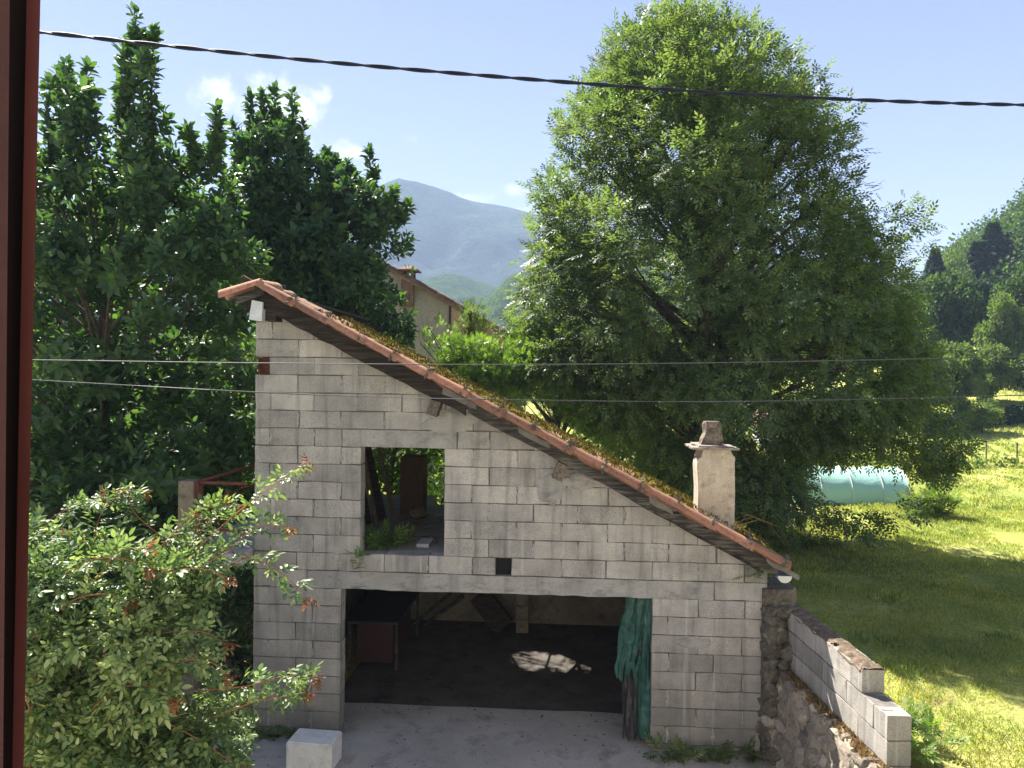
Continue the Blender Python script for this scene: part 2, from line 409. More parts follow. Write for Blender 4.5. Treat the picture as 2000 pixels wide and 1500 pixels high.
def moss_mat():
    m, nt, b = mat('moss'); p = wpos(nt)
    f = noise(nt, 6, p, 6, .65)
    col = ramp(nt, f, [(.3, (.06, .052, .018)), (.48, (.17, .135, .03)), (.62, (.26, .215, .045)), (.8, (.20, .13, .05))])
    col = mixc(nt, .8, col, ramp(nt, noise(nt, 70, p, 3, .7), [(.3, (.45, .45, .45)), (.7, (1.35, 1.35, 1.3))]), 'MULTIPLY')
    lk(nt, col, b.inputs['Base Color']); b.inputs['Roughness'].default_value = 1; b.inputs['Specular IOR Level'].default_value = .05
    bump(nt, b, noise(nt, 45, p, 5, .7), 1, .03); return m
M['moss'] = moss_mat()
M['moss_brown'] = rough_mat('brown_moss', (.09, .065, .042), (.19, .135, .095), 9, (.27, .23, .19), 45, 1, .02, 1)
def ground_mat():
    m, nt, b = mat('meadow'); p = wpos(nt)
    f = noise(nt, .22, p, 6, .6); g = noise(nt, 1.6, p, 6, .65); h = noise(nt, 14, p, 5, .7)
    col = ramp(nt, f, [(.36, (.20, .26, .06)), (.5, (.34, .38, .10)), (.64, (.48, .45, .16))])
    col = mixc(nt, mapr(nt, g, .52, .72, 0, .8), col, (.42, .35, .16))
    col = mixc(nt, mapr(nt, noise(nt, .8, p, 4, .6), .62, .74, 0, .7), col, (.17, .12, .065))
    col = mixc(nt, .9, col, ramp(nt, h, [(.3, (.55, .58, .5)), (.7, (1.3, 1.28, 1.25))]), 'MULTIPLY')
    lk(nt, col, b.inputs['Base Color']); b.inputs['Roughness'].default_value = 1; b.inputs['Specular IOR Level'].default_value = .05
    bump(nt, b, h, 1, .08); return m
M['ground'] = ground_mat()
def mount_mat(name, c1, c2, sc):
    m, nt, b = mat(name); p = wpos(nt)
    f = noise(nt, sc, p, 6, .7); g = noise(nt, sc*.12, p, 4, .6)
    col = mixc(nt, .6, ramp(nt, f, [(.3, c1), (.7, c2)]), ramp(nt, g, [(.35, (.7, .75, .8)), (.65, (1.25, 1.2, 1.05))]), 'MULTIPLY')
    lk(nt, col, b.inputs['Base Color']); b.inputs['Roughness'].default_value = 1; b.inputs['Specular IOR Level'].default_value = 0
    bump(nt, b, f, 1, 6); return m
M['mount'] = mount_mat('wooded_mountain', (.025, .042, .038), (.055, .08, .06), .11)
M['foothill'] = mount_mat('wooded_foothill', (.025, .055, .02), (.10, .16, .05), .2)

# ---------------------------------------------------------------- terrain
def ss(a, b, x):
    t = np.clip((x-a)/(b-a), 0, 1); return t*t*(3-2*t)
FZ = 0.75
def height(x, y):
    x = np.asarray(x, float); y = np.asarray(y, float)
    z = np.full(np.broadcast(x, y).shape, FZ)
    yard = (1-ss(3.18, 3.26, x - 0.10*np.clip(-y, -2, 9)))*(1-ss(5.0, 5.6, y))     # the lower yard and garage floor
    z = z*(1-yard) + (-0.06)*yard
    z = z + ss(20, 60, y)*1.6 + ss(14, 34, x)*ss(18, 55, y)*3.2
    hx = x-0.30*y
    z = z + ss(4, 60, hx)*ss(48, 120, y+.35*x)*31
    z = z + .04*np.sin(x*1.3+y*.7)*(1-yard)*ss(6, 12, np.abs(y)+np.abs(x)) + .03*np.sin(x*.6-y*1.9)*(1-yard)
    return z
gx = np.concatenate([np.linspace(-900, -40, 25)[:-1], np.linspace(-40, -4, 30)[:-1], np.linspace(-4, 3, 15)[:-1], np.linspace(3, 4.6, 33)[:-1], np.linspace(4.6, 60, 110)[:-1], np.linspace(60, 900, 45)])
gy = np.concatenate([np.linspace(-200, -14, 14)[:-1], np.linspace(-14, 4.5, 60)[:-1], np.linspace(4.5, 6, 12)[:-1], np.linspace(6, 60, 100)[:-1], np.linspace(60, 700, 60)])
GX, GY = np.meshgrid(gx, gy)
GZ = height(GX, GY)
nx, ny = len(gx), len(gy)
idx = np.arange(nx*ny).reshape(ny, nx)
Fg = np.stack([idx[:-1, :-1].ravel(), idx[:-1, 1:].ravel(), idx[1:, 1:].ravel(), idx[1:, :-1].ravel()], 1)
o = struct(place('meadow', npmesh('meadow', np.stack([GX.ravel(), GY.ravel(), GZ.ravel()], 1), Fg), M['ground'], smooth=True))
# yard slab in front of and just inside the garage
mb = MB()
YI = 0.95
xs = np.linspace(-14, 3.2, 60); ed = [YI + .008*math.sin(x*5.1)+.006*math.sin(x*13)+rng.normal(0, .006) for x in xs]
for i in range(len(xs)-1):
    mb.add([(xs[i], -12, 0), (xs[i+1], -12, 0), (xs[i+1], ed[i+1] if -3 < xs[i+1] < 3.1 else -.1, 0), (xs[i], ed[i] if -3 < xs[i] < 3.1 else -.1, 0)], [(0, 1, 2, 3)])
struct(mb.build('yard', M['yard']))
struct(MB().add([(-2.9, .2, -.02), (3.05, .2, -.02), (3.05, 4.6, -.02), (-2.9, 4.6, -.02)], [(0, 1, 2, 3)]).build('garage_floor', M['dirtfloor']))

# far mountain and foothills, lofted from their own ridge lines
def fbm(x, y, o=5, s=1.0, seed=0):
    out = np.zeros(x.shape); a = 1.0; r_ = np.random.default_rng(seed)
    for k in range(o):
        n = 96; g = r_.random((n, n)); X = (x*s) % n; Y = (y*s) % n
        xi = np.floor(X).astype(int); yi = np.floor(Y).astype(int); fx = X-xi; fy = Y-yi; fx = fx*fx*(3-2*fx); fy = fy*fy*(3-2*fy)
        x1 = (xi+1) % n; y1 = (yi+1) % n; xi %= n; yi %= n
        out += a*((g[yi, xi]*(1-fx)+g[yi, x1]*fx)*(1-fy)+(g[y1, xi]*(1-fx)+g[y1, x1]*fx)*fy-.5); a *= .52; s *= 2.03
    return out
def ridge(name, prof, dep, run, m, nxx=260, nyy=110, amp=.12, tree=2.2, seed=1, skirt=.5):
    px = np.array([p[0] for p in prof], float); pz = np.array([p[1] for p in prof], float)
    tops = np.array([PD(a, b_, dep) for a, b_ in zip(px, pz)])
    X = np.linspace(tops[0, 0], tops[-1, 0], nxx); T = np.linspace(0, 1+skirt, nyy)
    Zt = np.interp(X, tops[:, 0], tops[:, 2]); Yt = np.interp(X, tops[:, 0], tops[:, 1])
    XX, TT = np.meshgrid(X, T)
    YY = Yt[None, :] + (1-TT)*0 - run*(1-TT)
    H = np.where(TT <= 1, np.sin(np.clip(TT, 0, 1)*math.pi/2)**1.25, np.cos((np.clip(TT-1, 0, 1))/skirt*math.pi/2*.8))
    n = fbm(XX, YY, 5, 5.0/run, seed)
    env = np.clip(1-np.abs(TT-.45)/.5, 0, 1)**1.0
    ZZ = (Zt[None, :]+6)*H + n*amp*np.max(Zt)*env - 6 + rng.random(XX.shape)*tree*np.clip(env+.05, 0, 1)
    I = np.arange(XX.size).reshape(XX.shape)
    F = np.stack([I[:-1, :-1].ravel(), I[:-1, 1:].ravel(), I[1:, 1:].ravel(), I[1:, :-1].ravel()], 1)
    return struct(place(name, npmesh(name, np.stack([XX.ravel(), YY.ravel(), ZZ.ravel()], 1), F), m, smooth=True))
MD = 1050
ridge('mountain', [(-1500, 560), (-900, 520), (-300, 470), (200, 430), (500, 400), (700, 378), (760, 372), (790, 366), (817, 364), (850, 369), (870, 377), (884, 381), (905, 392), (935, 401), (970, 405), (1005, 412), (1040, 424), (1100, 450), (1300, 500), (1600, 560), (2200, 600), (2900, 560)], MD, 420, M['mount'], 420, 130, .16, 3.5, 3)
ridge('foothill', [(-1400, 640), (-200, 640), (400, 610), (700, 590), (800, 560), (850, 545), (900, 542), (950, 556), (1000, 572), (1060, 590), (1300, 620), (1700, 640), (2400, 640)], 560, 190, M['foothill'], 300, 60, .25, 3.0, 5)
ridge('wooded_slope', [(600, 700), (820, 690), (905, 640), (935, 610), (960, 585), (985, 560), (1005, 545), (1040, 530), (1100, 500), (1200, 470), (1400, 480), (1650, 540), (1800, 600)], 300, 90, M['foothill'], 260, 60, .3, 3.0, 9)
# antenna mast on the summit
top = PD(817, 366, MD)
mb = MB(); mb.tube([top+np.array([0, 0, -4]), top+np.array([0, 0, 9])], [.5, .18], 6)
tag(mb.build('antenna_mast', M['wire']), 'tiny antenna mast on the summit of the far blue mountain', 'mast')

# ---------------------------------------------------------------- garage
FY = 0.0                      # facade front plane
XL = PY(497, 900, FY)[0]      # left corner
XR = PY(1478, 1150, FY)[0]
ZB = PY(500, 1453, FY)[2]     # lowest course line at left
CH, BW = 0.205, 0.51
def line_z(a, b):
    (x0, z0), (x1, z1) = a, b
    k = (z1-z0)/(x1-x0); return lambda x: z0+(x-x0)*k, k
pa, pb = PY(587, 620, -.08), PY(1509, 1131, -.08)
wall_top, KW = line_z((pa[0], pa[2]), (pb[0], pb[2]))        # underside of the rake boards
ta, tb = PY(526, 553, -.34), PY(1546, 1092, -.34)
tile_top, KT = line_z((ta[0], ta[2]), (tb[0], tb[2]))
XA = PY(502, 545, -.34)[0]     # apex
XE = PY(1546, 1095, -.34)[0]   # low end of the tiles
garage = thing('block_garage', 'unfinished grey concrete block garage with a steep one sided tiled roof and an open doorway', 'garage', (0, 2, 0))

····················

Of the lines in this data, how many contain "from"? Reply with only the number.

2